Rhiz-o-matic

The perfect computer is a digital brain that resembles and replicates mental processes at every level. Look at the file browser on your computer and you will find a hierarchical organization: folders within folders within folders, all answering to a master system (aptly known as the root) that you never see. Deleuze and Guattari define this as an arborescent system, a problem in the conception and organization of information specific to Western capitalism. They write:

Arborescent systems are hierarchical systems with centers of significance and subjectification, central automata like organized memories. In the corresponding models, an element only receives information from a higher unit, and only receives a subjective affection along preestablished paths. This is evident in current problems in information science and computer science, which still cling to the oldest modes of thought in that they grant all power to a memory or central organ. (Deleuze and Guattari 16)

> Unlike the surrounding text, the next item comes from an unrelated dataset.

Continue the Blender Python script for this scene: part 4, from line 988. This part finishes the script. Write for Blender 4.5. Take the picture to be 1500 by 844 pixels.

And they are correct, when it comes to the organizing principle of individual machines. Computers mirror not only our brains but the hierarchical social structure we have created to govern our thoughts and actions. But what happens when a potentially infinite number of such machines collude to produce a network that we call the Internet? The Internet does not adhere to the arborescent system. Instead, it may be the essential rhizome. Deleuze and Guattari have many definitions for what a rhizome is and twice as many for what it is not, but we will consider the following: “A rhizome ceaselessly establishes connections between semiotic chains, organizations of power, and circumstances relative to the arts, sciences, and social struggles” (Deleuze and Guattari 7). The Internet has produced itself as a machine capable of escaping hierarchical organization, and this is a phenomenon we do not understand.

There is a distinction between the Internet as machine and a specific computer machine. The Internet as machine is undeniably Kafkaesque, functioning in an opaque and illegible way to produce and reproduce itself. The computer, on the other hand, is somewhat more comprehensible because we can easily trace and explain its every action; it is contained. What they share is a system of digital memory, a universal language. For now, computers are designed to connect to the Internet but can still function otherwise, but the Internet does not exist without computers.